We iterate through the original input stack:

Step 1

Pop the top of the input stack and store it in a temporary variable called current

If the sorted stack is empty, push current to the sorted stack and continue with the next element.

Step 2

While the sorted stack is not empty and current > sortedStack.top():

  • Pop from the sorted stack and push that element back onto the input stack.

This moves smaller elements back to the input so the larger current sinks lower in the sorted stack. When the loop finishes we know either the sorted stack is empty or its top is ≥ current.

Step 3

Push current onto the sorted stack. All elements below are ≥ current, and smaller elements will be reprocessed later to sit above it, preserving “smallest on top” ordering.

Example

Let’s see an example with the input stack: [5, 3, 1, 4, 2]

Step 1 Step 2 Step 3 Step 4 Step 4.1 Step 4.2 Step 5 Step 6 Step 7 Step 7-1 Step 8
Plain‑text execution trace for the double loop algorithm: view trace.

Code

export function sortStack(stack: Stack<number>): Stack<number> {
  const sortedStack = new Stack<number>();

  while (!stack.isEmpty()) {
    const current = stack.top()!;
    stack.pop();

    while (!sortedStack.isEmpty() && current > sortedStack.top()!) {
      const temp = sortedStack.top()!;
      sortedStack.pop();
      stack.push(temp);
    }
    sortedStack.push(current);
  }

  return sortedStack;
}

Complexity analysis

Time complexity: O(n²) in the worst case (reverse‑sorted input causes many reinsertions).
Space complexity: O(n) for the auxiliary stack.

Single loop solution

This solution is similar, but instead of an inner loop that repositions all out‑of‑order elements in one pass, it performs at most one adjustment per outer iteration. Let’s examine it in more detail:

Iterate through the original input stack:

Step 1

Pop the top of the input stack and store it in a temporary variable (called current).

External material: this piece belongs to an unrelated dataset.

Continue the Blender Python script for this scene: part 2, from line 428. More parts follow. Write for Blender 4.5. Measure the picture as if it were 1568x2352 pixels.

If the sorted stack is empty, push current to the sorted stack and continue with the next element from the input stack.

Step 2

If the sorted stack is not empty and current > sortedStack.top():

  • Pop from the sorted stack and push that element back onto the input stack.

This moves one smaller element out of the way so current can sink slightly lower.

Otherwise push current onto the sorted stack.

Example

Let’s see the same example as with the double loop with the input stack: [5, 3, 1, 4, 2]

Step 1 Step 2 Step 3 Step 4 Step 4.1 Step 5 Step 5.1 Step 6 Step 7 Step 8 Step 9 Step 9-1 Step 10 Step 11
Plain‑text execution trace for the single loop algorithm: view trace.

Code

export function sortStack(stack: Stack<number>): Stack<number> {
  const sortedStack = new Stack<number>();

  while (!stack.isEmpty()) {
    const current = stack.top()!;
    stack.pop();

    if (!sortedStack.isEmpty() && current > sortedStack.top()!) {
      const temp = sortedStack.top()!;
      sortedStack.pop();
      stack.push(temp);
      stack.push(current);
      continue;
    }
    sortedStack.push(current);
  }

  return sortedStack;
}

Complexity analysis

Time complexity: Still O(n²) worst‑case; the work is spread across more outer iterations instead of concentrated in inner loops.
Space complexity: O(n) for the auxiliary stack.

Conclusion

Both solutions effectively sort a stack using only one additional stack. The double loop solution is more straightforward and easier to understand, while the single loop solution is a bit more complex but achieves the same result with a slightly different approach. Depending on the specific requirements and constraints of your application, you may choose one over the other.

The single‑loop solution was my first attempt; by leveraging only stack operations (peek, pop, push) we can still reach a clean ascending ordering with the smallest element on top.